Billy tells me that Fletch is one of the most respected prisoners on the spur and, to my surprise, a Listener. ‘Don’t worry about him,’ he adds, ‘because I can tell you that one of the reasons we have so little trouble on this wing is because he was a bouncer for a London nightclub before he ended up in here. Last year he single-handedly stopped a riot over the state of the food. The screws could never have contained the problem on their own, and they know it.’

I leave Billy and return to Association to play a couple of hands of Kaluki with Del Boy (murder), Colin (GBH) and Paul (murder – seventy-five years between them). I win the first hand and lose the second by 124 points. It’s been that sort of a day.

Just as I’m about to return to my cell for lock-up, Ms Roberts appears on the floor. Terry rushes across to her and begins an animated conversation. She does her best to calm him down. When he is placated enough to move on, I ask her if she’s had a call from my solicitor.

‘Yes,’ she replies, ‘and I’ll have a word with you first thing in the morning.
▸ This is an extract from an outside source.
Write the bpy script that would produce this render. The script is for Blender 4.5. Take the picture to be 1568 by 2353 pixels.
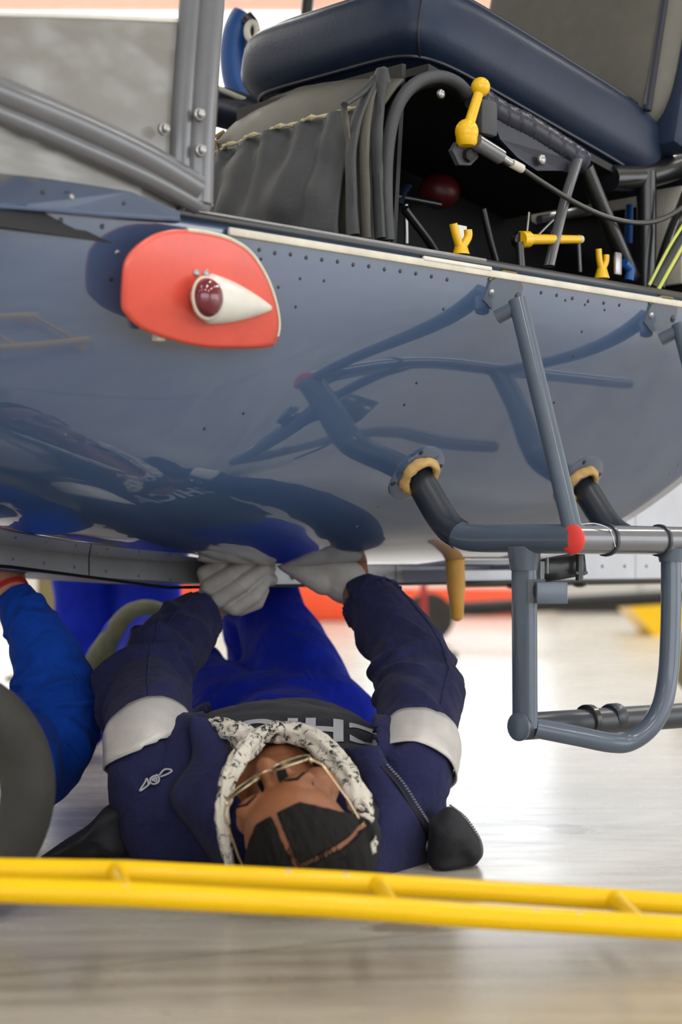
import bpy, bmesh, math, random
from mathutils import Vector, Matrix, noise
from mathutils.bvhtree import BVHTree

for o in list(bpy.data.objects):
    bpy.data.objects.remove(o)
SC = bpy.context.scene
COL = SC.collection
random.seed(7)
V = Vector
PI = math.pi

# ------------------------------------------------------------------ camera
F = 4200.0          # focal length in pixels of the 1568 x 2353 frame
HC = 0.41           # lens height
HY = 1280.0         # horizon row
cam = bpy.data.cameras.new('camera')
cam.sensor_fit = 'VERTICAL'
cam.sensor_height = 36.0
cam.sensor_width = 24.0
cam.lens = 36.0 * F / 2353.0
cam.shift_y = (HY - 1176.5) / 2353.0
cam.clip_start = 0.02
cam.dof.use_dof = True
cam.dof.focus_distance = 2.62
cam.dof.aperture_fstop = 3.6
camo = bpy.data.objects.new('camera', cam)
camo.location = (0, 0, HC)
camo.rotation_euler = (PI / 2, 0, 0)
COL.objects.link(camo)
SC.camera = camo

# ------------------------------------------------------------------ exposure, world
SC.view_settings.view_transform = 'Standard'
SC.view_settings.look = 'None'
SC.view_settings.gamma = 1.0
SC.view_settings.use_curve_mapping = False
SC.view_settings.exposure = 0.25
w = bpy.data.worlds.new('world')
SC.world = w
w.use_nodes = True
bg = w.node_tree.nodes['Background']
bg.inputs[0].default_value = (0.93, 0.96, 1.0, 1)
bg.inputs[1].default_value = 2.6

# hangar dimensions
XL, XR, YF, YB, ZT = -9.0, 10.0, -9.0, 14.0, 6.5
LAMP_POWER = 60.0
LAMPS = [(x, y) for x in (-6.0, -2.0, 2.0, 6.0) for y in (-5.0, -1.0, 3.4, 7.2, 11.2)]
for (x, y) in LAMPS:
    l = bpy.data.lights.new('lamp_light', 'AREA')
    l.shape = 'RECTANGLE'
    l.size = 0.5
    l.size_y = 1.9
    l.energy = LAMP_POWER * (1.2 if y > 5 else 0.7 if y > 3 else 1.0 if x > 0 else 0.5)
    l.color = (1.0, 0.955, 0.89)
    lo = bpy.data.objects.new('lamp_light', l)
    lo.location = (x, y, ZT - 0.43)
    COL.objects.link(lo)

# ------------------------------------------------------------------ helpers
def at(px, py, D):
    return V(((px - 784.0) * D / F, D, HC - (py - HY) * D / F))

def C(r, g, b):
    f = lambda v: (v / 255 / 12.92) if v / 255 <= 0.04045 else ((v / 255 + 0.055) / 1.055) ** 2.4
    return (f(r), f(g), f(b), 1.0)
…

I hope you’ll feel it’s good news.’ I don’t press her for any details because several other prisoners have formed a queue as they also wish to speak to the Deputy Governor before lock-up.

9.00 pm

It has, as I have already stated, been an up and down sort of day, but I feel a little better after Ms Roberts’ comments. What will she have to tell me tomorrow?

For the next couple of hours I go through another hundred letters that the censor has left on my bed. The pattern is now firmly set, but there is one letter in particular that amuses me – I am writing to give you my full support, as I suspect that no one else is bothering to do so at the present time. I smile because Ms Buxton of Northants reminds me just how fortunate I am to have so many people willing to fight my corner. I only have to think about Terry’s phantom visitor to realize just how lucky I am.